AR gaming gets a lot of attention, but the business case is more complicated than headlines suggest.
Where AR gaming stands right now
Pokemon Go remains the most cited example of AR gaming success, and it launched in 2016. Since then, few titles have matched its retention or revenue. Niantic reported over 1.2 billion USD in lifetime revenue for that single title by 2021, but dozens of AR games released afterward failed to reach sustainable player bases. For businesses evaluating AR as a product category, that gap matters.
Hardware still limits the audience
Most AR gaming happens on smartphones, not dedicated headsets. This keeps entry costs low for players but restricts what developers can build. Experiences that rely on spatial mapping or persistent world objects often perform inconsistently across Android devices. A business building an AR game must either limit its feature set or accept a fragmented user experience across devices.

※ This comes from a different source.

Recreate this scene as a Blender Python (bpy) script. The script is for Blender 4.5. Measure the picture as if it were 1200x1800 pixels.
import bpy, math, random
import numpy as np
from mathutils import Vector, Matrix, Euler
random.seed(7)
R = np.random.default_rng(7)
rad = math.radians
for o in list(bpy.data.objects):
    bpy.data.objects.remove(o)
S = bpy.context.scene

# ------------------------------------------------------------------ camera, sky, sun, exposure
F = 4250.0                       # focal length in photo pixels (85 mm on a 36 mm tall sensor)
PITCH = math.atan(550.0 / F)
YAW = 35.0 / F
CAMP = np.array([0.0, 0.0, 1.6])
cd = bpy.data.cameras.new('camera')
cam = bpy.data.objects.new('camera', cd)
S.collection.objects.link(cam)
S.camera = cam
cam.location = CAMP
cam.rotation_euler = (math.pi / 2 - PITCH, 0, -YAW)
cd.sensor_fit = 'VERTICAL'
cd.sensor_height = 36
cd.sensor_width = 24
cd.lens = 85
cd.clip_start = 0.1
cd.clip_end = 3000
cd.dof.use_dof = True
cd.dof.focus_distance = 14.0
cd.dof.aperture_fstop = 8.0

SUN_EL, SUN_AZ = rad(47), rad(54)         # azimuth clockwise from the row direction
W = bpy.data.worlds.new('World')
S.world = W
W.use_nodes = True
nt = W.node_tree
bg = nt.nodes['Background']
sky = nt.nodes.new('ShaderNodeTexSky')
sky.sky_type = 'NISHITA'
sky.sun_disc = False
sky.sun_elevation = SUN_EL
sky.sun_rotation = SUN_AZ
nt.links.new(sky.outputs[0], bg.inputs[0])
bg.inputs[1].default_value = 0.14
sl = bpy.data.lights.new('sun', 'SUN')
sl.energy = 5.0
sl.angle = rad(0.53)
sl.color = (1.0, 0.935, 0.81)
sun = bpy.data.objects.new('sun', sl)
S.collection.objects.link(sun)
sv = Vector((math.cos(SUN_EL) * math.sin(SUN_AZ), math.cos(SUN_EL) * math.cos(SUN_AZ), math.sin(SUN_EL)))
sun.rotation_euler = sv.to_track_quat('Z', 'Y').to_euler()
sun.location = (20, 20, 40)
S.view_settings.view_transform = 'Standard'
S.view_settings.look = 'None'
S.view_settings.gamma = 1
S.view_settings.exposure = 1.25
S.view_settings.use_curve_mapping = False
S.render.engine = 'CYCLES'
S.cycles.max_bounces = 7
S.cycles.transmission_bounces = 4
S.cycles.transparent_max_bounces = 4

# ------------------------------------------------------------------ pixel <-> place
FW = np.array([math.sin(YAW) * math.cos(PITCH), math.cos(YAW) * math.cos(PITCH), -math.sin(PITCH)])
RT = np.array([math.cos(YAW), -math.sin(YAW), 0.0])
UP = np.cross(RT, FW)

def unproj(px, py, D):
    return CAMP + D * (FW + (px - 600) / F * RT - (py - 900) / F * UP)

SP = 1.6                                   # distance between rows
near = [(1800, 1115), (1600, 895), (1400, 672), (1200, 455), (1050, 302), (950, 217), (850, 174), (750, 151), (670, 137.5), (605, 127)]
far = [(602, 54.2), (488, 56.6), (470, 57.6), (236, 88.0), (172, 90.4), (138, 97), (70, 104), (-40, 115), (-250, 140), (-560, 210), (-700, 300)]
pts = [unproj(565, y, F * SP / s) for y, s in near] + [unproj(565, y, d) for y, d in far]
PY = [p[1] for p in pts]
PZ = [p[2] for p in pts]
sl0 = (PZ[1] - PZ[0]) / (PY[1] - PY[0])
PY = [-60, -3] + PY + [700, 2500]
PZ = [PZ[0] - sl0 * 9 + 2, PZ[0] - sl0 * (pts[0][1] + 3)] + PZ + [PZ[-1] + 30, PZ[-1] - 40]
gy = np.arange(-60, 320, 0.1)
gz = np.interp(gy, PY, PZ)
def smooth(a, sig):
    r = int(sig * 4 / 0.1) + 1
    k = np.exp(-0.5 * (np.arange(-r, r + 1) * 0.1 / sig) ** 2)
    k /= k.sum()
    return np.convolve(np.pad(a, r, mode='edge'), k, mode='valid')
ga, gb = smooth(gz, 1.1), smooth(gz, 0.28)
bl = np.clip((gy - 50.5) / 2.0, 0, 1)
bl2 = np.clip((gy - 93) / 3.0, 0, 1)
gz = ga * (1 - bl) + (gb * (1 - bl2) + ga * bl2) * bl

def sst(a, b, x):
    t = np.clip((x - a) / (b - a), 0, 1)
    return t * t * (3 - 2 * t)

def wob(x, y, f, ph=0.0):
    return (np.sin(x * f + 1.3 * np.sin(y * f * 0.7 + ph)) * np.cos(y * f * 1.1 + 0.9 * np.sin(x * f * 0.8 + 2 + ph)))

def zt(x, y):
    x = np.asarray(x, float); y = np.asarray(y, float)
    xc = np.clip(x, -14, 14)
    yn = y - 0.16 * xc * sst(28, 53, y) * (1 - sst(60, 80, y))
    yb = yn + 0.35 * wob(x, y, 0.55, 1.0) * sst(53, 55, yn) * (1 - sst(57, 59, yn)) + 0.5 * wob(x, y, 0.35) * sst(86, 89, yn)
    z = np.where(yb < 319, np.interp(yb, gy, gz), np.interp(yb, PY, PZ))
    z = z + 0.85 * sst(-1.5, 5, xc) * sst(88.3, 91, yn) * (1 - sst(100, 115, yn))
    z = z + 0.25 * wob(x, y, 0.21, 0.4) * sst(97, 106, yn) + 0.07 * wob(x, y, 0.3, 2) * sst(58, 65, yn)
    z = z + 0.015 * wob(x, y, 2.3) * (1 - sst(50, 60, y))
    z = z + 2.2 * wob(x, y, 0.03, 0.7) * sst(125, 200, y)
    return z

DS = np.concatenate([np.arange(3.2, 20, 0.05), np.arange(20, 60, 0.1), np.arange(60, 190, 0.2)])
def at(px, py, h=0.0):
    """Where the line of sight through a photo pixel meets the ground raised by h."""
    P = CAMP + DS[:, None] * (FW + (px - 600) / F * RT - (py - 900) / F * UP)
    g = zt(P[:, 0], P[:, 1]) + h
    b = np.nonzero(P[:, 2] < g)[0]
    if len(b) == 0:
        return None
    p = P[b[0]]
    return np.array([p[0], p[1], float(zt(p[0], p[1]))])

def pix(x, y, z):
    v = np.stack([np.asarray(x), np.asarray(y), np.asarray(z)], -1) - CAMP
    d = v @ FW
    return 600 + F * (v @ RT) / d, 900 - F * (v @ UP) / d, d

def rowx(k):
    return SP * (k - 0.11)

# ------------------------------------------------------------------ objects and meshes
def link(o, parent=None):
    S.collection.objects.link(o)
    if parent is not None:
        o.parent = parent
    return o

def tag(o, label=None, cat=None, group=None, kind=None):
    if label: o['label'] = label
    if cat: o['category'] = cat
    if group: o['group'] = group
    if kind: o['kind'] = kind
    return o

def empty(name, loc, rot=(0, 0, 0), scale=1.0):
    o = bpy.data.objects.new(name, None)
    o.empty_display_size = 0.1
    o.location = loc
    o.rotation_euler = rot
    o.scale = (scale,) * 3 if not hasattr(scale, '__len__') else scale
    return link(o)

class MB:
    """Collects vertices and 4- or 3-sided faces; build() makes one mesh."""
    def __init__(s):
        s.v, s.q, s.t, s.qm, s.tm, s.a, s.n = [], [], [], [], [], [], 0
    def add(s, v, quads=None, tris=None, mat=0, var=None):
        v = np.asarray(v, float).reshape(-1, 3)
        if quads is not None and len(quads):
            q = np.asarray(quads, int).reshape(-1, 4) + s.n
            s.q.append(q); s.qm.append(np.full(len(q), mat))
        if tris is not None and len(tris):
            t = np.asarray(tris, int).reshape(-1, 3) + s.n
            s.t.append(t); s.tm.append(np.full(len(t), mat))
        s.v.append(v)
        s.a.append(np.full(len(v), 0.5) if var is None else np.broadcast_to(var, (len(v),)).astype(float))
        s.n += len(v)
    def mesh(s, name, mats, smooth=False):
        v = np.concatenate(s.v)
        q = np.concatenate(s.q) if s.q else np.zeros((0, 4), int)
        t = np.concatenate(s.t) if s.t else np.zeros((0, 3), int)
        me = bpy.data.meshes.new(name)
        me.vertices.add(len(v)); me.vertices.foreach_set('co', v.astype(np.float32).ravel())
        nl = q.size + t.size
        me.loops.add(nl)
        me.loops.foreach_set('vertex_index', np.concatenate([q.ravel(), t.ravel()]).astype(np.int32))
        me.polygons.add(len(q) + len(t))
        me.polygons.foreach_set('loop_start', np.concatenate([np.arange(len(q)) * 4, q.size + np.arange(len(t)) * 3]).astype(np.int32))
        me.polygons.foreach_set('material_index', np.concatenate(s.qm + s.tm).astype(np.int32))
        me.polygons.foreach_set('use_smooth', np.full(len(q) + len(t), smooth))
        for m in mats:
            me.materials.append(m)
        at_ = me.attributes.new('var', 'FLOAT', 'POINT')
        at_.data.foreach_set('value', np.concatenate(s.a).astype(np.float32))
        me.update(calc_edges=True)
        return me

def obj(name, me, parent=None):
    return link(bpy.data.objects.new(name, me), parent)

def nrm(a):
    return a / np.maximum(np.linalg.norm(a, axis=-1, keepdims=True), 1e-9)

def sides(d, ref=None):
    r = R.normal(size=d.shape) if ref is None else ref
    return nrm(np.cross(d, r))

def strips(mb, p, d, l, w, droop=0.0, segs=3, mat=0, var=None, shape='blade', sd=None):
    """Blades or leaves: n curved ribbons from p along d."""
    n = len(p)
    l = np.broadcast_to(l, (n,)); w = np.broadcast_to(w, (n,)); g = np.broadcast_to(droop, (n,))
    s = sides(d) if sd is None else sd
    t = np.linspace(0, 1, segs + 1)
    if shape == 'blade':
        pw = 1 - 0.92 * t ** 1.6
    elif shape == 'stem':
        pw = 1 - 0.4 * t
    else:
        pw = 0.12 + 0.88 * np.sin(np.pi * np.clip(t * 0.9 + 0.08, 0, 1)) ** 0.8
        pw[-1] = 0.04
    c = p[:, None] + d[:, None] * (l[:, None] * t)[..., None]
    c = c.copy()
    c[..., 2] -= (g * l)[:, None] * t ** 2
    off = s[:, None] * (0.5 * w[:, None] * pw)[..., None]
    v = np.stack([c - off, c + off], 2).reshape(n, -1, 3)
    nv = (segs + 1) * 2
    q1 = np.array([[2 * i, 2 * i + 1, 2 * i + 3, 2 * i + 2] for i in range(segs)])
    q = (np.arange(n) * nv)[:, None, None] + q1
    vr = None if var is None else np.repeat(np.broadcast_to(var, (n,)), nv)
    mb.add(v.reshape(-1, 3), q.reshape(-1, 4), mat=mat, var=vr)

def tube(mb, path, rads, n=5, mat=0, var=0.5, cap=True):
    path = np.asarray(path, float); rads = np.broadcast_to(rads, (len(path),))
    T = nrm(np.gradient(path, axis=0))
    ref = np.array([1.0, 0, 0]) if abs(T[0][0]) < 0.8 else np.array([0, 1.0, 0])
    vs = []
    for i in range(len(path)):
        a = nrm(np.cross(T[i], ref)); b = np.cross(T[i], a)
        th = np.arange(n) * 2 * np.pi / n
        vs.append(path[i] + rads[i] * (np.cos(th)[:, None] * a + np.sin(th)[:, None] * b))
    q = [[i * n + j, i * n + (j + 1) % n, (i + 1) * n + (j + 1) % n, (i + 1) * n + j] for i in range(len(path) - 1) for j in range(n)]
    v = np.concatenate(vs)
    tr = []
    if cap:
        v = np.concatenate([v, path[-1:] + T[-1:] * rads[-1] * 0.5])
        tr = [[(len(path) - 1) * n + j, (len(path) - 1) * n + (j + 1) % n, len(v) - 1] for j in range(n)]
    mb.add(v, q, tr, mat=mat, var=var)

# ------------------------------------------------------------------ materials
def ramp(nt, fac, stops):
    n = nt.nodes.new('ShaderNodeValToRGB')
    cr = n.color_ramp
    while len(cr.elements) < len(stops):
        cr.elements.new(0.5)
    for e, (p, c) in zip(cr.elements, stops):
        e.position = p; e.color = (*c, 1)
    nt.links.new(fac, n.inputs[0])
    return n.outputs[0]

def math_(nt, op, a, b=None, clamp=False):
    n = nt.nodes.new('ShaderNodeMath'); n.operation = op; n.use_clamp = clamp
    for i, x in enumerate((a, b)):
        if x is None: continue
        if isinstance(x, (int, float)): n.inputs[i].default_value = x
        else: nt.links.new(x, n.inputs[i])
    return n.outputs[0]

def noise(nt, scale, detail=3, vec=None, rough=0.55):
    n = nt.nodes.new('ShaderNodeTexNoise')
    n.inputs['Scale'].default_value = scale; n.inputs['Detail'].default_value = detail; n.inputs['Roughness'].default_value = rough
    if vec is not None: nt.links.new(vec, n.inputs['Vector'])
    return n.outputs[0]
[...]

Monetization patterns differ from traditional mobile games
AR games tend to have shorter session lengths, which affects ad revenue and in-app purchase timing. Players move through physical space, which interrupts the purchase flow that works well in static mobile games. Studios working in this space often redesign their monetization models multiple times before finding something that holds.
AR gaming is a real market with genuine engagement potential, but businesses entering it should budget for longer development cycles and accept that player retention is harder to predict than in conventional mobile titles.